Sunday, April 6, 2008

Bill is back in Panama

Bill arrived back in Panama City on Wednesday.  I took the express bus over and we got a hotel room for a couple of nights.  The hotel made a mistake and had the wrong date and was booked full, so we had no room when I arrived.  Good thing I arrived several hours before Bill`s flight was due to arrive, because the hotel shuttle would not have picked him up.  The hotel asked if we would mind having a king-sized room rather than the standard room; well, duh!.  I walked around for an hour and found a McDonalds for lunch while waiting for our room.  When I returned, we were given a large corner room on the top floor.  This hotel is known as a dump (but popular with cruisers), but our room was better than expected.  Actually had new sheets on the king-sized bed, a television with a few channels in English, a small breakfast table with 2 chairs, a sleeper-sofa and a small refrigerator.  What more could be ask for!  Bill returned with one 50-lb bag and one 67-lb bag, loaded with boat spares and a few things that cannot be purchased outside the USA.  He also had 2 heavy carry-ons.

Late on Wednesday afternoon we visited the Halcon photo shop and got photos for Bill to get the 90-day visa for French Polynesia.  While waiting for the photos to be printed we walked around the area near Hotel El Panama and found a wonderful Rey Supermarket -- far superior to the ones in Colon.  We bought two bottles of champagne, brie, a baguette, good crackers, small filet of smoked salmon, orange juice and sweet rolls.  Might as well put that little fridge in our room to good use.  These items were our dinners for the 2 nights we stayed in Panama City.  I do love champagne and smoked salmon and we so rarely have it these days.

Thursday morning we visited the French Embassy/Consulate and submitted the application for Bill`s visa for French Polynesia.  This was exceptionally easy now that we knew exactly what to bring.  Big difference from the stress-filled morning that I experienced last week when trying to obtain everything required and meet the noon deadline.  I also picked up my visa.  My visa indicates dates of June 1, 2008 through November 27, 2008; but supposedly is really only valid for a total of 90 days in French Polynesia within that 6-month period.  Nowhere on the visa does it indicate that it is only valid for 90 days within that 6-month period; but that is what the lady told us.  Doesn`t matter because we will have to move on within 90 days in order to make it to New Zealand before typhoon season starts at end of November.

After our visit to the French Embassy we walked around a couple of hours.  The embassy is located on a point that is called Casco Viejo  This is where the original city was built by the Spanish in the 1500s.  After it was sacked by pirate Henry Morgan, Spain declared that the city should be abandoned and rebuilt in what is now known as the Ancon district, close to the foothills and will more difficult land access than Casco Viejo.  The Casco Viejo area deterioted over the centuries.  As the city grew the Casco Viejo area became a very low-rent residential area.  Now this area is finally being re-discovered.  Restoration is occurring all over the place.  Most of the area is still pretty delapidated but the restored buildings look great.  Lots of neat little restaurants and bars.  We enjoyed sitting beneath a tree canopy at Simon Bolivar Parque and people-watching.  Neither of us was interested in doing any of the tourist stuff that Panama City has to offer. 

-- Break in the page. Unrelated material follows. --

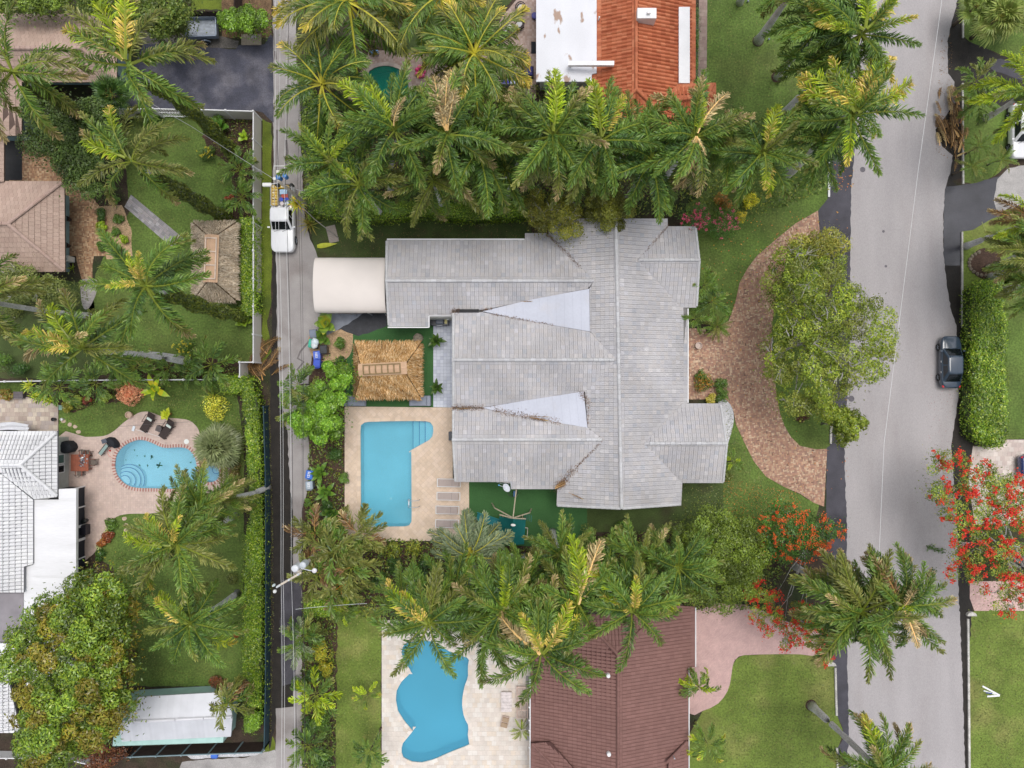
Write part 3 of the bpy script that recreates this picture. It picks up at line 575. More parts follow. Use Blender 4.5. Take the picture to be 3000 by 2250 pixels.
# ================================================================== houses
def PZ(t): return P(t[0], t[1], t[2])
RIB = [(0, 0), (.06, .5), (.42, .62), (.48, .08), (.54, .5), (.92, .62), (1, 0)]
BAR = [(0, 0), (.12, .9), (.32, 1.7), (.52, .9), (.66, 0), (1, -.1)]
class House:
    def __init__(s, name, label, cat, anchor, seed=1, limit=300, tmat=None, piece="roof_tile"):
        s.root = empty(name, P(*anchor), label=label, cat=cat); s.L = Layer(s.root, piece, tmat or rooft, limit, seed); s.deck = MB(); s.o = s.root.location.copy(); s.nr = 0; s.rg = random.Random(seed)
    def slope(s, pts, tw=.33, tl=.37, pal=((.5, .5, .5),), thick=.035, rib=None, jit=.06, tiles=True, lift=.05, colfn=None, wedge=.75, gap=.012):
        pv = [PZ(p) for p in pts]; n = len(pv)
        s.deck.add([v - s.o - Vector((0, 0, lift)) for v in pv] + [v - s.o - Vector((0, 0, lift + .12)) for v in pv], [])
        b = len(s.deck.v) - 2 * n
        tr = tessellate_polygon([[Vector((v.x, v.y, 0)) for v in pv]])
        for a, c, d in tr:
            if ((pv[c] - pv[a]).cross(pv[d] - pv[a])).z < 0: c, d = d, c
            s.deck.f.append((b + a, b + c, b + d)); s.deck.c.append((1, 1, 1)); s.deck.f.append((b + n + d, b + n + c, b + n + a)); s.deck.c.append((1, 1, 1))
        for i in range(n): s.deck.f.append((b + i, b + n + i, b + n + (i + 1) % n, b + (i + 1) % n)); s.deck.c.append((1, 1, 1))
        if tiles:
            pv2 = [v - Vector((0, 0, lift * .6)) for v in pv]
            s.L.lay(pv2, tw, tl, gap, thick, pal, jit, wedge, rib, None, .5 if not rib else 0, (), None, colfn)
    def ridge(s, a, b, wd=.30, pal=((.62, .61, .64),), step=.42, hh=.10, mat=None):
        a, b = PZ(a), PZ(b); n = max(1, round((b - a).length / step)); t = (b - a).normalized(); u = Vector((0, 0, 1)).cross(t).normalized()
        for i in range(n):
            p = a + (b - a) * (i / n) - s.o; q = a + (b - a) * ((i + .97) / n) - s.o; k = pick(s.rg, pal, .05); V = []
            for e, sc, up in ((p, 1.0, .02), (q, .88, 0)):
                for f, h in ((-1, -.03), (-.6, .75), (0, 1), (.6, .75), (1, -.03)): V.append(e + u * f * wd / 2 * sc + Vector((0, 0, h * hh + up)))
            F = [(k2, k2 + 5, k2 + 6, k2 + 1) for k2 in range(4)] + [(4, 3, 2, 1, 0), (5, 6, 7, 8, 9)]
            c = sum(V, Vector()) / 10; F = [tuple(reversed(f)) for f in F]
            ob("ridge_tile", mesh("ridge_tile", [v - c for v in V], F, mat or rooft, [k] * len(F)), s.root, loc=c)
    def walls(s, pts, top, mat=None, base=0.):
        pv = [P(x, y, top) for x, y in pts]; MB().prism([(v.x - s.o.x, v.y - s.o.y) for v in pv], base, top).obj("wall", mat or stucco, s.root)
    def flat(s, pts, z, mat, th=.25, name="flat_roof"):
        pv = [P(x, y, z) for x, y in pts]; MB().prism([(v.x - s.o.x, v.y - s.o.y) for v in pv], z - th, z).obj(name, mat, s.root)
    def fin(s, deckmat=None): s.deck.obj("roof_deck", deckmat or tile_in, s.root); s.L.done()
def gcol(p, i, rg):
    k = .90 + .05 * math.sin(p.x * 1.1 + 2 * math.sin(p.y * .7)) + rg.uniform(-.035, .035)
    c = rg.choice(((.50, .485, .50), (.515, .50, .51), (.49, .48, .505), (.52, .495, .495)))
    if rg.random() < .07: k *= 1.13
    if rg.random() < .035: c = (.44, .445, .48)
    if p.y > 10.5 or (p.x < -1 and p.y > 8): k *= .95
    return tuple(x * k for x in c)
h = House("grey_tile_house", "large central house with a rambling light grey tiled roof and two pale cricket triangles", "house", (1806, 1060), 3)
kw = dict(tw=.345, tl=.37, rib=RIB, thick=.03, colfn=gcol)
G = [
 [(1131, 822, 4.34), (1133, 703, 3.15), (1538, 703, 3.15), (1538, 683, 2.95), (1601, 683, 2.95), (1741, 822, 4.34)],
 [(1131, 822, 4.34), (1138, 956, 3.0), (1255, 956, 3.0), (1255, 924, 3.32), (1325, 924, 3.32), (1325, 909, 3.47), (1414, 908, 3.48), (1723, 845, 4.11), (1741, 822, 4.34)],
 [(1326, 1054, 5), (1326, 916, 3.6), (1414, 915, 3.6), (1728, 971, 4.18), (1807, 1054, 5)],
 [(1326, 1054, 5), (1807, 1054, 5), (1714, 1148, 4.05), (1414, 1193, 3.6), (1326, 1193, 3.6)],
 [(1326, 1288, 4.56), (1326, 1197, 3.65), (1414, 1197, 3.65), (1721, 1252, 4.2), (1766, 1288, 4.56)],
 [(1326, 1288, 4.56), (1766, 1288, 4.56), (1629, 1433, 3.1), (1497, 1433, 3.1), (1495, 1412, 3.3), (1332, 1412, 3.3)],
 [(1804, 640, 5), (1606, 640, 3.0), (1606, 688, 3.0), (1741, 822, 4.34), (1727, 845, 4.2), (1729, 971, 4.22), (1807, 1054, 5)],
 [(1807, 1054, 5), (1714, 1148, 4.05), (1722, 1252, 4.13), (1766, 1288, 4.56), (1633, 1430, 3.15), (1631, 1482, 3.1), (1821, 1491, 5)],
 [(1804, 640, 5), (1821, 1491, 5), (1996, 1480, 3.2), (1998, 1415, 3.1), (1886, 1299, 4.2), (1998, 1182, 3.1), (2014, 1182, 2.93), (2014, 901, 2.93), (1995, 900, 3.1), (1868, 761, 4.38), (1957, 663, 3.46), (1957, 640, 3.46)],
 [(1868, 761, 4.38), (1957, 663, 3.42), (2038, 663, 3.42), (2049, 761, 4.38)],
 [(1868, 761, 4.38), (2049, 761, 4.38), (2041, 901, 2.99), (1995, 901, 2.99)],
 [(1886, 1299, 4.2), (1999, 1182, 3.03), (2113, 1182, 3.03), (2129, 1299, 4.2)],
 [(1886, 1299, 4.2), (2129, 1299, 4.2), (2120, 1415, 3.04), (1999, 1415, 3.04)]]
for g in G: h.slope(g, **kw)
rp = ((.53, .53, .54), (.57, .57, .59), (.50, .495, .51))
for a, b in (((1804, 640, 5.02), (1821, 1491, 5.02)), ((1129, 822, 4.36), (1741, 822, 4.36)), ((1324, 1054, 5.02), (1800, 1054, 5.02)), ((1324, 1288, 4.58), (1764, 1288, 4.58)), ((1870, 761, 4.4), (2052, 761, 4.4)), ((1888, 1299, 4.22), (2131, 1299, 4.22))): h.ridge(a, b, pal=rp)
for a, b in (((1328, 918, 3.62), (1328, 1050, 4.98)), ((1328, 1058, 4.98), (1328, 1190, 3.63)), ((1328, 1199, 3.66), (1328, 1284, 4.54)), ((1328, 1292, 4.52), (1334, 1410, 3.34)), ((1133, 706, 3.2), (1132, 818, 4.3)), ((1132, 826, 4.3), (1139, 954, 3.04)), ((2038, 668, 3.5), (2048, 757, 4.34)), ((2049, 765, 4.34), (2041, 898, 3.04)), ((2112, 1186, 3.1), (2128, 1295, 4.16)), ((2129, 1303, 4.16), (2119, 1412, 3.1)), ((1338 + 657, 1478, 3.24), (1823, 1490, 4.98)), ((1633, 1481, 3.14), (1819, 1490, 4.98))):
    h.ridge(a, b, wd=.22, pal=((.52, .52, .53), (.55, .55, .56)), hh=.06)
memb = M("roof_membrane", (.54, .56, .64), .75, .07, .35, .03, 6., blot=(.56, .555, .60), bsc=.5, bth=(.55, .75))
for tri in ([(1412, 912, 3.56), (1560, 942, 3.9), (1728, 971, 4.23), (1726, 846, 4.2), (1560, 877, 3.88)], [(1412, 1195, 3.66), (1560, 1225, 3.95), (1721, 1253, 4.2), (1710, 1147, 4.15), (1560, 1170, 3.92)]):
    pv = [PZ(p) + Vector((0, 0, .03)) for p in tri]; k = MB(); N_ = 7
    tip = pv[0]; n_ = len(pv)
    k.add([v - h.o for v in pv] + [v - h.o - Vector((0, 0, .4)) for v in pv], [(0, 1, 2, 3, 4)] + [(i, i + n_, (i + 1) % n_ + n_, (i + 1) % n_) for i in range(n_)]); k.obj("roof_cricket", memb, h.root)
    for q in range(2, 13):   # lap seams of the membrane
        f = q / 13; a = tip + (pv[2] - tip) * f; b = tip + (pv[3] - tip) * f; mb = MB(); mb.bar(a - h.o + Vector((0, 0, .012)), b - h.o + Vector((0, 0, .012)), .02, .012, (.82, .82, .84)); mb.obj("membrane_seam", memb, h.root)
lm_ = []
for a, b, wd_, nn_ in (((1601, 684, 3.0), (1700, 782, 3.97), .10, 260), ((1326, 1195, 3.72), (1416, 1195, 3.74), .13, 380), ((1445, 1201, 3.76), (1640, 1238, 4.1), .16, 520), ((1629, 1430, 3.22), (1690, 1368, 3.8), .22, 420), ((1690, 1368, 3.8), (1764, 1292, 4.6), .05, 120), ((1957, 663, 3.52), (1890, 737, 4.2), .06, 120), ((1322, 911, 3.66), (1345, 911, 3.66), .12, 90), ((1440, 920, 3.7), (1620, 952, 4.02), .06, 160), ((1700, 1146, 4.2), (1722, 1180, 4.22), .14, 110), ((1722, 1240, 4.25), (1725, 1180, 4.22), .05, 50), ((1412, 908, 3.6), (1440, 905, 3.7), .07, 60)):
    r2_ = np.random.default_rng(nn_); A_, B_ = np.array(PZ(a)), np.array(PZ(b)); f_ = r2_.random(nn_) ** 1.1; lm_.append(A_ + (B_ - A_) * f_[:, None] + r2_.normal(0, 1, (nn_, 3)) * np.array([wd_, wd_, .012]) + np.array([0, 0, .05]))
LITTER = np.concatenate(lm_)
h.walls([(1150, 722), (1600, 722), (1622, 662), (1935, 662), (1960, 690), (2026, 690), (2026, 884), (1998, 884), (1998, 1198), (2100, 1198), (2106, 1400), (1982, 1400), (1982, 1466), (1650, 1466), (1650, 1418), (1510, 1418), (1345, 1398), (1345, 930), (1241, 930), (1241, 940), (1152, 940)], 2.9)
mb = MB(); mb.bar(P(1336, 911, 3.62) - h.o, P(1403, 911, 3.62) - h.o, .26, .1, (1, 1, 1)); mb.obj("valley_gutter", dark, h.root)
for a, b in (((1136, 959, 2.98), (1257, 959, 2.98)), ((1257, 959, 2.98), (1257, 925, 3.2)), ((1257, 925, 3.2), (1325, 925, 3.2)), ((2015.5, 904, 2.86), (2015.5, 1180, 2.86)), ((1134, 701, 3.1), (1537, 701, 3.1))):
    MB().bar(PZ(a) - h.o, PZ(b) - h.o, .09, .12).obj("gutter", wht, h.root)
h.fin()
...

After we had our fill of people-watching we grabbed a taxi back to the hotel, then another taxi over to Albrook Mall.  We had the best steak in many months at a place called Lenos.  Then we caught a movie.  Wasn`t very good but was in English and a new release, so what more could we want.  Cost for the matinee was only $2 each.  What a change from USA movie prices.

Friday morning we took the Panama Railway back to Colon.  The Panama Railroad was built in 1863.  It was a financial bonanza.  Stock traded on the New York Stock Exchange for $265 per share -- that was an incredibly high price back in the late 1800s!!!  The railroad was used to transport people from the Atlantic to the Pacific so they could get up to San Francisco and to the Yukon for the gold rush.  The railroad continued to operate but was in deplorable condition.  Finally, it was refurbished and in year 2000 the name changed to Panama Railway Company.  The Panama Canal could not have been built without the Panama Railroad.  The two run basically side-by-side.  The trip from Panama City/Balboa to Colon took a little over an hour.  It cost $22 each and was comfortable.  We sat in the only vista-dome car and were served complimentary coffee.  It was a nice little trip but the only thing interesting to see for us was the tree stumps in Gatun Lake.   Sure hope our advisor knows the route since we will be transversing Gatun Lake in the dark when we do the canal transit soon.  FWIW, the train only saves about one-half hour time over the express bus.  Given that the bus costs $2.50 each and the train costs $22 each and the scenery is basically the same, we would not bother with the train again.  But we are glad we did it just for the experience.

Our canal transit date is still set for April 12, but they said for me to continue to call back because it will probably be changed to the 10th.